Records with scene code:
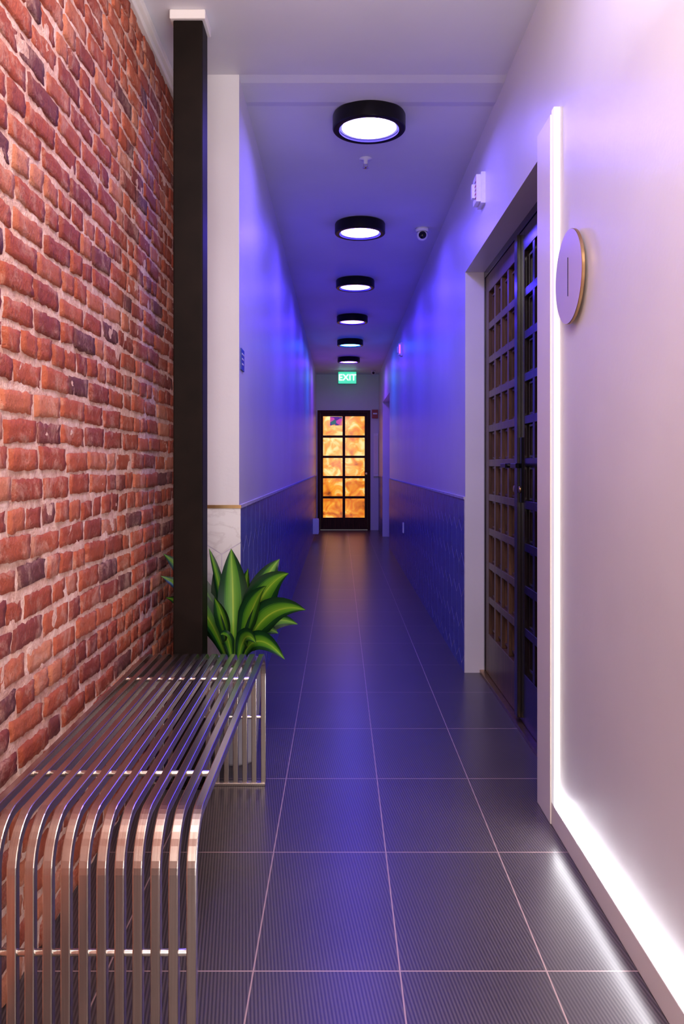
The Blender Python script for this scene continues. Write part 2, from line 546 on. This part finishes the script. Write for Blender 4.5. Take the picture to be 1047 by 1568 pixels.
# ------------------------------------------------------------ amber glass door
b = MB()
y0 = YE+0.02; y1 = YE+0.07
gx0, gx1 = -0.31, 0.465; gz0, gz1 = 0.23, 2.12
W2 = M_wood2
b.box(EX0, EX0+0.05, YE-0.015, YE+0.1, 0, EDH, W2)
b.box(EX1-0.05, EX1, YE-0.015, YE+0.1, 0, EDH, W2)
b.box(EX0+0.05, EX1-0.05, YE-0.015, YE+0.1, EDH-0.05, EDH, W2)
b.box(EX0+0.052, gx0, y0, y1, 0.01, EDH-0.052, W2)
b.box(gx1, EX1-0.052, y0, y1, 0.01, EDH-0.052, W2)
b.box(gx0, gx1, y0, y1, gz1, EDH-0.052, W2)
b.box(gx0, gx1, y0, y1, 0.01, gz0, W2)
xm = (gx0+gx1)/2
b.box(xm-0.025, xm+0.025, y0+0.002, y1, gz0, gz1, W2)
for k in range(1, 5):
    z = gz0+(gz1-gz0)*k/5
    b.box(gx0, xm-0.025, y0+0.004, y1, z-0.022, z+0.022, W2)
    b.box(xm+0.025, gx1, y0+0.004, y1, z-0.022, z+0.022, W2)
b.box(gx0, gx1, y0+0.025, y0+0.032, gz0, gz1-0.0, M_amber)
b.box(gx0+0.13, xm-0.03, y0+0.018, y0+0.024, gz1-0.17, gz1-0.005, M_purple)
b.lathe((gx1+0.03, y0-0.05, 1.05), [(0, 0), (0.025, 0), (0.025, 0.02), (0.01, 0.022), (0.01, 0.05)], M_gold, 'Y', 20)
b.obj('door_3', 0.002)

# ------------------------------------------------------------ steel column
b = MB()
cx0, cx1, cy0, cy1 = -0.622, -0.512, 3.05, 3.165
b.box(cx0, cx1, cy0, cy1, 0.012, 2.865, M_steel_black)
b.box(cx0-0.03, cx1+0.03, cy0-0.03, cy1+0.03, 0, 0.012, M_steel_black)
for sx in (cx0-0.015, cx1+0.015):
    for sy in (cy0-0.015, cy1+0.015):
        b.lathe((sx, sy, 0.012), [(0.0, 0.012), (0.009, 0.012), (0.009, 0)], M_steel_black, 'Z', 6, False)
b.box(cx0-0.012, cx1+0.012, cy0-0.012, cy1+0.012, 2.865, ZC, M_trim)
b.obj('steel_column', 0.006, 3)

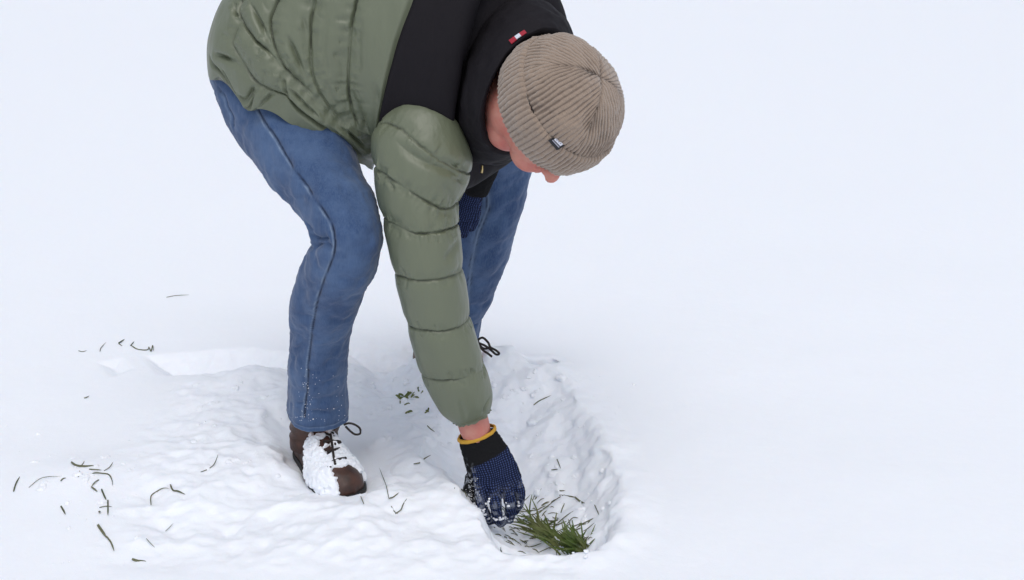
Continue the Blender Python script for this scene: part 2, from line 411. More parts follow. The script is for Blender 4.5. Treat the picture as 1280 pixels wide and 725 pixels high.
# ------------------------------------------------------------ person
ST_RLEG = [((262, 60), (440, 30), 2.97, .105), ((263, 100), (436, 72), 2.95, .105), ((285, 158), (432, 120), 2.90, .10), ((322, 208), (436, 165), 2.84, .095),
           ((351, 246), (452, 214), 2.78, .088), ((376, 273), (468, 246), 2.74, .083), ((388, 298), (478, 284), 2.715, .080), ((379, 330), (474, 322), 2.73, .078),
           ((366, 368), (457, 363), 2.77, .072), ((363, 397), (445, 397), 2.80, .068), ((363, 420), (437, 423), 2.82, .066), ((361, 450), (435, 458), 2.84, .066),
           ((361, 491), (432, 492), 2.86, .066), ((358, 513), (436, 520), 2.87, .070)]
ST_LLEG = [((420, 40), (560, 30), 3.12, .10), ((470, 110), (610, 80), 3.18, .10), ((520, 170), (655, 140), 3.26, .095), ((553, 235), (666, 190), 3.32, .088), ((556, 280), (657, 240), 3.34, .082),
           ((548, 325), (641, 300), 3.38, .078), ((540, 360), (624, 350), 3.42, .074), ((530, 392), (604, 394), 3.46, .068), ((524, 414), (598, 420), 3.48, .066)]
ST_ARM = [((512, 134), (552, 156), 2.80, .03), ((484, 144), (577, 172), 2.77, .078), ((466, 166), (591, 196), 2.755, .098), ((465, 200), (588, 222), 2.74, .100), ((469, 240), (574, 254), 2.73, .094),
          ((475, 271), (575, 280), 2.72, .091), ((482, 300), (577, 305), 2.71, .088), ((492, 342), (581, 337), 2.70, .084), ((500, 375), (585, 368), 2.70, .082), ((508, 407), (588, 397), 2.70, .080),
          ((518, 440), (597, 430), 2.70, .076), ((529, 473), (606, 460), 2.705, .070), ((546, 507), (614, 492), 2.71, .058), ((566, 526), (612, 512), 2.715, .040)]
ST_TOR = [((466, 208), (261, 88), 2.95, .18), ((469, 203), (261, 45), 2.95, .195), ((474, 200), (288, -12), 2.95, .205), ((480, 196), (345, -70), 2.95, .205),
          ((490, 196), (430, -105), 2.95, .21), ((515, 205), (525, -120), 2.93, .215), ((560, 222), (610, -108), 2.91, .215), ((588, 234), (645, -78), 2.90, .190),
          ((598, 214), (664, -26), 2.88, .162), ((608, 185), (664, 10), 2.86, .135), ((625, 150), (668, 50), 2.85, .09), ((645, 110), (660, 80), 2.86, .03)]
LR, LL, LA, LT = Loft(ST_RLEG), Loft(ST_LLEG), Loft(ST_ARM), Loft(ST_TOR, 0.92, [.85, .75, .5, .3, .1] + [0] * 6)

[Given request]
Print each entry shown above with exact wording and no pictures.

[Task response]
The Blender Python script for this scene continues. Write part 2, from line 546 on. This part finishes the script. Write for Blender 4.5. Take the picture to be 1047 by 1568 pixels.
# ------------------------------------------------------------ amber glass door
b = MB()
y0 = YE+0.02; y1 = YE+0.07
gx0, gx1 = -0.31, 0.465; gz0, gz1 = 0.23, 2.12
W2 = M_wood2
b.box(EX0, EX0+0.05, YE-0.015, YE+0.1, 0, EDH, W2)
b.box(EX1-0.05, EX1, YE-0.015, YE+0.1, 0, EDH, W2)
b.box(EX0+0.05, EX1-0.05, YE-0.015, YE+0.1, EDH-0.05, EDH, W2)
b.box(EX0+0.052, gx0, y0, y1, 0.01, EDH-0.052, W2)
b.box(gx1, EX1-0.052, y0, y1, 0.01, EDH-0.052, W2)
b.box(gx0, gx1, y0, y1, gz1, EDH-0.052, W2)
b.box(gx0, gx1, y0, y1, 0.01, gz0, W2)
xm = (gx0+gx1)/2
b.box(xm-0.025, xm+0.025, y0+0.002, y1, gz0, gz1, W2)
for k in range(1, 5):
    z = gz0+(gz1-gz0)*k/5
    b.box(gx0, xm-0.025, y0+0.004, y1, z-0.022, z+0.022, W2)
    b.box(xm+0.025, gx1, y0+0.004, y1, z-0.022, z+0.022, W2)
b.box(gx0, gx1, y0+0.025, y0+0.032, gz0, gz1-0.0, M_amber)
b.box(gx0+0.13, xm-0.03, y0+0.018, y0+0.024, gz1-0.17, gz1-0.005, M_purple)
b.lathe((gx1+0.03, y0-0.05, 1.05), [(0, 0), (0.025, 0), (0.025, 0.02), (0.01, 0.022), (0.01, 0.05)], M_gold, 'Y', 20)
b.obj('door_3', 0.002)

# ------------------------------------------------------------ steel column
b = MB()
cx0, cx1, cy0, cy1 = -0.622, -0.512, 3.05, 3.165
b.box(cx0, cx1, cy0, cy1, 0.012, 2.865, M_steel_black)
b.box(cx0-0.03, cx1+0.03, cy0-0.03, cy1+0.03, 0, 0.012, M_steel_black)
for sx in (cx0-0.015, cx1+0.015):
    for sy in (cy0-0.015, cy1+0.015):
        b.lathe((sx, sy, 0.012), [(0.0, 0.012), (0.009, 0.012), (0.009, 0)], M_steel_black, 'Z', 6, False)
b.box(cx0-0.012, cx1+0.012, cy0-0.012, cy1+0.012, 2.865, ZC, M_trim)
b.obj('steel_column', 0.006, 3)

Continue the Blender Python script for this scene: part 2, from line 411. More parts follow. The script is for Blender 4.5. Treat the picture as 1280 pixels wide and 725 pixels high.
# ------------------------------------------------------------ person
ST_RLEG = [((262, 60), (440, 30), 2.97, .105), ((263, 100), (436, 72), 2.95, .105), ((285, 158), (432, 120), 2.90, .10), ((322, 208), (436, 165), 2.84, .095),
           ((351, 246), (452, 214), 2.78, .088), ((376, 273), (468, 246), 2.74, .083), ((388, 298), (478, 284), 2.715, .080), ((379, 330), (474, 322), 2.73, .078),
           ((366, 368), (457, 363), 2.77, .072), ((363, 397), (445, 397), 2.80, .068), ((363, 420), (437, 423), 2.82, .066), ((361, 450), (435, 458), 2.84, .066),
           ((361, 491), (432, 492), 2.86, .066), ((358, 513), (436, 520), 2.87, .070)]
ST_LLEG = [((420, 40), (560, 30), 3.12, .10), ((470, 110), (610, 80), 3.18, .10), ((520, 170), (655, 140), 3.26, .095), ((553, 235), (666, 190), 3.32, .088), ((556, 280), (657, 240), 3.34, .082),
           ((548, 325), (641, 300), 3.38, .078), ((540, 360), (624, 350), 3.42, .074), ((530, 392), (604, 394), 3.46, .068), ((524, 414), (598, 420), 3.48, .066)]
ST_ARM = [((512, 134), (552, 156), 2.80, .03), ((484, 144), (577, 172), 2.77, .078), ((466, 166), (591, 196), 2.755, .098), ((465, 200), (588, 222), 2.74, .100), ((469, 240), (574, 254), 2.73, .094),
          ((475, 271), (575, 280), 2.72, .091), ((482, 300), (577, 305), 2.71, .088), ((492, 342), (581, 337), 2.70, .084), ((500, 375), (585, 368), 2.70, .082), ((508, 407), (588, 397), 2.70, .080),
          ((518, 440), (597, 430), 2.70, .076), ((529, 473), (606, 460), 2.705, .070), ((546, 507), (614, 492), 2.71, .058), ((566, 526), (612, 512), 2.715, .040)]
ST_TOR = [((466, 208), (261, 88), 2.95, .18), ((469, 203), (261, 45), 2.95, .195), ((474, 200), (288, -12), 2.95, .205), ((480, 196), (345, -70), 2.95, .205),
          ((490, 196), (430, -105), 2.95, .21), ((515, 205), (525, -120), 2.93, .215), ((560, 222), (610, -108), 2.91, .215), ((588, 234), (645, -78), 2.90, .190),
          ((598, 214), (664, -26), 2.88, .162), ((608, 185), (664, 10), 2.86, .135), ((625, 150), (668, 50), 2.85, .09), ((645, 110), (660, 80), 2.86, .03)]
LR, LL, LA, LT = Loft(ST_RLEG), Loft(ST_LLEG), Loft(ST_ARM), Loft(ST_TOR, 0.92, [.85, .75, .5, .3, .1] + [0] * 6)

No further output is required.